Masianaka : Le repas de la sirène
30 décembre 2012 - EscalesNo Comment   //   6384 Views   //   N°: 35

Entre Farafangana et Fort Dauphin, tous les quatre ans, une vaste fête honore les origines du peuple Masianaka, descendant des amours tumultueuses entre un pêcheur et une sirène. 

Il y a bien longtemps, dans le petit village de Masianaka, coincé entre une vaste lagune et un fleuve encore plus grand, loin vers le Sud, vivait un grand jeune homme aux yeux sombres.
Il s’appelait Rahofo.
Certains racontent qu’il descendait de voyageurs arabes, venus de La Mecque par la mer. Comme son père et son grand-père aussi, il était pécheur : ils péchaient les bichiques dans la mer, les anguilles dans la lagune, les tilapias, les tondro gazy et les marakely dans la rivière.
Un jour de grand vent, une fille des eaux aux longs cheveux se prit dans ses filets.
Ils tombèrent fous d’amour. Rakembarano, l’ondine, quitta la mer pour rejoindre Rahofo dans son village. Ils se marièrent et eurent beaucoup d’enfants.
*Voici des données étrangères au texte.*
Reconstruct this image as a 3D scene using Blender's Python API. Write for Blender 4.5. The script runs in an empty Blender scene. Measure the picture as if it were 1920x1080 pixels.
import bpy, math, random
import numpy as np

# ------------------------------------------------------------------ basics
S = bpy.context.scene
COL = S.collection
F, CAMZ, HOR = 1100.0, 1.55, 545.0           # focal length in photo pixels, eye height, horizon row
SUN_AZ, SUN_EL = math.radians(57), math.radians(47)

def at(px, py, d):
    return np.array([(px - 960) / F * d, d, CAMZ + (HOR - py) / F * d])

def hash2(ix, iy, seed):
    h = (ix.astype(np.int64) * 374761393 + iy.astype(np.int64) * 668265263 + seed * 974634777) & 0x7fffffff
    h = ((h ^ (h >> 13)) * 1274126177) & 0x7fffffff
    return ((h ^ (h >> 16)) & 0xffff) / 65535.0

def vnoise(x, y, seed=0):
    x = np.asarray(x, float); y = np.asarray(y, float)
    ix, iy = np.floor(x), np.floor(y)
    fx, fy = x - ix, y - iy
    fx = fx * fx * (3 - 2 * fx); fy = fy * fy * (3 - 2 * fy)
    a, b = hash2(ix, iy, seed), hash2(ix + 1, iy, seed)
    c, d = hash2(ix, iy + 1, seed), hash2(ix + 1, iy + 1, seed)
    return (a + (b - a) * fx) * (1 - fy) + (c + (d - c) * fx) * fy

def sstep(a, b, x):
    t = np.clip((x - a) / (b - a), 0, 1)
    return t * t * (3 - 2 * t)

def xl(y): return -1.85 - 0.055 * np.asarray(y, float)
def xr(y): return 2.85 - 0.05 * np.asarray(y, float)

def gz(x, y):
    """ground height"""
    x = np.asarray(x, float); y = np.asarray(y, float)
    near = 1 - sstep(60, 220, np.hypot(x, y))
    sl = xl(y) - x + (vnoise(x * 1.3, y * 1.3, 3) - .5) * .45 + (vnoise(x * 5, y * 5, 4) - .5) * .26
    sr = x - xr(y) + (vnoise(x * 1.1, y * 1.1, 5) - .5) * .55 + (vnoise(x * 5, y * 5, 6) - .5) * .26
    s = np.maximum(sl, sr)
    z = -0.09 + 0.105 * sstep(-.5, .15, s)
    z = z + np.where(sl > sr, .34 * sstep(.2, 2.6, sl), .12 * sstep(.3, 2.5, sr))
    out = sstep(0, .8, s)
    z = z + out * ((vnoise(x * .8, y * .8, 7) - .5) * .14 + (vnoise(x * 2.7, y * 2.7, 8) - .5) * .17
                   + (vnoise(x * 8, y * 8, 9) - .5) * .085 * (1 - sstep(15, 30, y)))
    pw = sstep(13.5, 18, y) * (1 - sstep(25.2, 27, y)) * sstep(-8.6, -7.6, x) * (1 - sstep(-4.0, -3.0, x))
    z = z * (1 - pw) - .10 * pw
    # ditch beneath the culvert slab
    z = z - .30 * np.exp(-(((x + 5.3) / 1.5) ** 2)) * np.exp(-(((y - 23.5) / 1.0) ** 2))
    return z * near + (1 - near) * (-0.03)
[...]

Mais l’histoire ne s’arrête pas là. Le couple, usé par le temps, finit par se déchirer. La sirène un soir de violente dispute, s’enfuit avec ses enfants et plonge avec eux dans les eaux sombres du fleuve.
Mais ne devient pas sirène qui veut : l’un de ses fils manque d’air, remonte à la surface, suffoquant et retourne chez son père.
Survivant de ces amours magiques, il est aujourd’hui considéré comme l’ancêtre de la tribu des Masianakas.
Sa mère, la tempétueuse Rakembarano, serait toujours en vie, réfugiée sous un rocher isolé du fleuve. 

Tous les quatre ans, à la fin du mois d’août, une cérémonie rituelle, le soroba masianaka, rend hommage à la sirène génitrice et rappelle la légende du peuplement de cette région au sud de Vangaindrano.
Un vaste festin rassemble alors des centaines de personnes venues célébrer la sorobazazavavindrano, la « fille des eaux », ondine ou sirène, considérée non comme un génie maléfique qui envoûte les hommes, mais comme le lien entre le naturel et le surnaturel, entre les hommes et l’au-delà.

Pendant trois jours, sous l’oeil bienveillant du roi Masianaka Manoa, descendant direct de Rahofo, on mange du riz, sur et avec des feuilles, on boit, on chante, on danse et on s’affronte dans des courses de pirogues ou des matches de foot.
Et surtout on nourrit la sirène : après un rituel au pied d’un arbre sacré, deux jeunes gens forts et choisis pour leur nom harmonieux, déposent sur son rocher le soroba, un plat préparé à son intention, composé de vary sosoa et de poisson.
Des traditions vivantes pour des origines mythiques, loin des débats de savants sur les origines du peuplement malgache.